YOUR TASK ->
Copy the material that follows word for word and omit its pictures.

◇ ◇ ◇

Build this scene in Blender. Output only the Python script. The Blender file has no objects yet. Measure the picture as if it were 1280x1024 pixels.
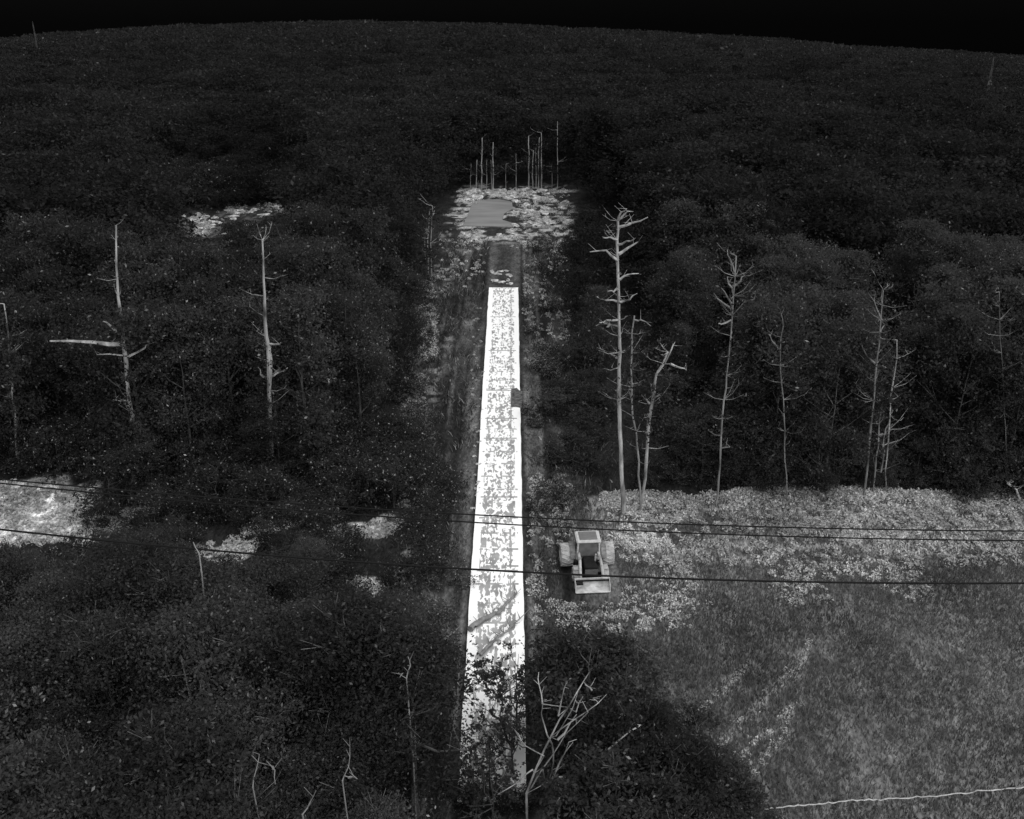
import bpy, math, random
import numpy as np
from mathutils import Vector
random.seed(7)
rng = np.random.default_rng(7)
C = bpy.context.scene.collection
R = math.radians

# ------------------------------------------------------------------ camera
F = 1178.0                     # focal length in photo pixels (1280 x 1024)
PITCH = R(22.33)
SL = math.tan(R(5.24))         # the ground climbs away from the camera
HC = 31.6
cam = bpy.data.cameras.new('camera')
cam.sensor_width = 36.0
cam.lens = F / 1280 * 36.0
cam.clip_end = 6000
co = bpy.data.objects.new('camera', cam)
co.location = (0, 0, HC)
co.rotation_euler = (math.pi / 2 - PITCH, 0, 0)
C.objects.link(co)
bpy.context.scene.camera = co

# ------------------------------------------------------------------ light
SUN_EL, SUN_AZ = R(50), R(128)       # azimuth clockwise from +Y (behind and to the right)
world = bpy.data.worlds.new('World')
bpy.context.scene.world = world
world.use_nodes = True
wn = world.node_tree
wn.nodes.clear()
sky = wn.nodes.new('ShaderNodeTexSky')
sky.sky_type = 'NISHITA'
sky.sun_disc = False
sky.sun_elevation = SUN_EL
sky.sun_rotation = SUN_AZ
bw = wn.nodes.new('ShaderNodeRGBToBW')
bg = wn.nodes.new('ShaderNodeBackground')
bg.inputs['Strength'].default_value = 0.0006
wo = wn.nodes.new('ShaderNodeOutputWorld')
wn.links.new(sky.outputs[0], bw.inputs[0])
wn.links.new(bw.outputs[0], bg.inputs['Color'])
wn.links.new(bg.outputs[0], wo.inputs['Surface'])
sl = bpy.data.lights.new('sun', 'SUN')
sl.energy = 4.9
sl.angle = R(125)
sl.color = (1, 1, 1)
so = bpy.data.objects.new('sun', sl)
d = Vector((math.sin(SUN_AZ) * math.cos(SUN_EL), math.cos(SUN_AZ) * math.cos(SUN_EL), math.sin(SUN_EL)))
so.rotation_euler = d.to_track_quat('Z', 'Y').to_euler()
so.location = (30, -30, 80)
C.objects.link(so)
vs = bpy.context.scene.view_settings
vs.view_transform = 'Standard'
vs.look = 'None'
vs.exposure = 0.0
vs.gamma = 1.0

# ------------------------------------------------------------------ helpers
def tag(o, label=None, cat=None, group=None, kind=None):
    if label: o['label'] = label
    if cat: o['category'] = cat
    if group: o['group'] = group
    if kind: o['kind'] = kind
    return o

def empty(name, loc, rz=0.0, label=None, cat=None, group=None):
    o = bpy.data.objects.new(name, None)
    o.empty_display_size = 0.3
    o.location = loc
    o.rotation_euler = (0, 0, rz)
    C.objects.link(o)
    return tag(o, label, cat, group)

def mesh_np(name, V, Fq, mat, smooth=False):
    """V (n,3); Fq (m,k) faces all of k corners"""
    V = np.ascontiguousarray(V, dtype=np.float32)
    Fq = np.ascontiguousarray(Fq, dtype=np.int32)
    m, k = Fq.shape
    me = bpy.data.meshes.new(name)
    me.vertices.add(len(V)); me.vertices.foreach_set('co', V.ravel())
    me.loops.add(m * k); me.loops.foreach_set('vertex_index', Fq.ravel())
    me.polygons.add(m)
    me.polygons.foreach_set('loop_start', np.arange(0, m * k, k, dtype=np.int32))
    me.polygons.foreach_set('loop_total', np.full(m, k, dtype=np.int32))
    if smooth:
        me.polygons.foreach_set('use_smooth', np.ones(m, dtype=bool))
    me.materials.append(mat)
    me.update(calc_edges=True)
    return me

def link(name, me, parent=None):
    o = bpy.data.objects.new(name, me)
    C.objects.link(o)
    if parent: o.parent = parent
    return o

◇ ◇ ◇

EXERCISE RESULT ->
Build this scene in Blender. Output only the Python script. The Blender file has no objects yet. Measure the picture as if it were 1280x1024 pixels.
import bpy, math, random
import numpy as np
from mathutils import Vector
random.seed(7)
rng = np.random.default_rng(7)
C = bpy.context.scene.collection
R = math.radians

# ------------------------------------------------------------------ camera
F = 1178.0                     # focal length in photo pixels (1280 x 1024)
PITCH = R(22.33)
SL = math.tan(R(5.24))         # the ground climbs away from the camera
HC = 31.6
cam = bpy.data.cameras.new('camera')
cam.sensor_width = 36.0
cam.lens = F / 1280 * 36.0
cam.clip_end = 6000
co = bpy.data.objects.new('camera', cam)
co.location = (0, 0, HC)
co.rotation_euler = (math.pi / 2 - PITCH, 0, 0)
C.objects.link(co)
bpy.context.scene.camera = co

# ------------------------------------------------------------------ light
SUN_EL, SUN_AZ = R(50), R(128)       # azimuth clockwise from +Y (behind and to the right)
world = bpy.data.worlds.new('World')
bpy.context.scene.world = world
world.use_nodes = True
wn = world.node_tree
wn.nodes.clear()
sky = wn.nodes.new('ShaderNodeTexSky')
sky.sky_type = 'NISHITA'
sky.sun_disc = False
sky.sun_elevation = SUN_EL
sky.sun_rotation = SUN_AZ
bw = wn.nodes.new('ShaderNodeRGBToBW')
bg = wn.nodes.new('ShaderNodeBackground')
bg.inputs['Strength'].default_value = 0.0006
wo = wn.nodes.new('ShaderNodeOutputWorld')
wn.links.new(sky.outputs[0], bw.inputs[0])
wn.links.new(bw.outputs[0], bg.inputs['Color'])
wn.links.new(bg.outputs[0], wo.inputs['Surface'])
sl = bpy.data.lights.new('sun', 'SUN')
sl.energy = 4.9
sl.angle = R(125)
sl.color = (1, 1, 1)
so = bpy.data.objects.new('sun', sl)
d = Vector((math.sin(SUN_AZ) * math.cos(SUN_EL), math.cos(SUN_AZ) * math.cos(SUN_EL), math.sin(SUN_EL)))
so.rotation_euler = d.to_track_quat('Z', 'Y').to_euler()
so.location = (30, -30, 80)
C.objects.link(so)
vs = bpy.context.scene.view_settings
vs.view_transform = 'Standard'
vs.look = 'None'
vs.exposure = 0.0
vs.gamma = 1.0

# ------------------------------------------------------------------ helpers
def tag(o, label=None, cat=None, group=None, kind=None):
    if label: o['label'] = label
    if cat: o['category'] = cat
    if group: o['group'] = group
    if kind: o['kind'] = kind
    return o

def empty(name, loc, rz=0.0, label=None, cat=None, group=None):
    o = bpy.data.objects.new(name, None)
    o.empty_display_size = 0.3
    o.location = loc
    o.rotation_euler = (0, 0, rz)
    C.objects.link(o)
    return tag(o, label, cat, group)

def mesh_np(name, V, Fq, mat, smooth=False):
    """V (n,3); Fq (m,k) faces all of k corners"""
    V = np.ascontiguousarray(V, dtype=np.float32)
    Fq = np.ascontiguousarray(Fq, dtype=np.int32)
    m, k = Fq.shape
    me = bpy.data.meshes.new(name)
    me.vertices.add(len(V)); me.vertices.foreach_set('co', V.ravel())
    me.loops.add(m * k); me.loops.foreach_set('vertex_index', Fq.ravel())
    me.polygons.add(m)
    me.polygons.foreach_set('loop_start', np.arange(0, m * k, k, dtype=np.int32))
    me.polygons.foreach_set('loop_total', np.full(m, k, dtype=np.int32))
    if smooth:
        me.polygons.foreach_set('use_smooth', np.ones(m, dtype=bool))
    me.materials.append(mat)
    me.update(calc_edges=True)
    return me

def link(name, me, parent=None):
    o = bpy.data.objects.new(name, me)
    C.objects.link(o)
    if parent: o.parent = parent
    return o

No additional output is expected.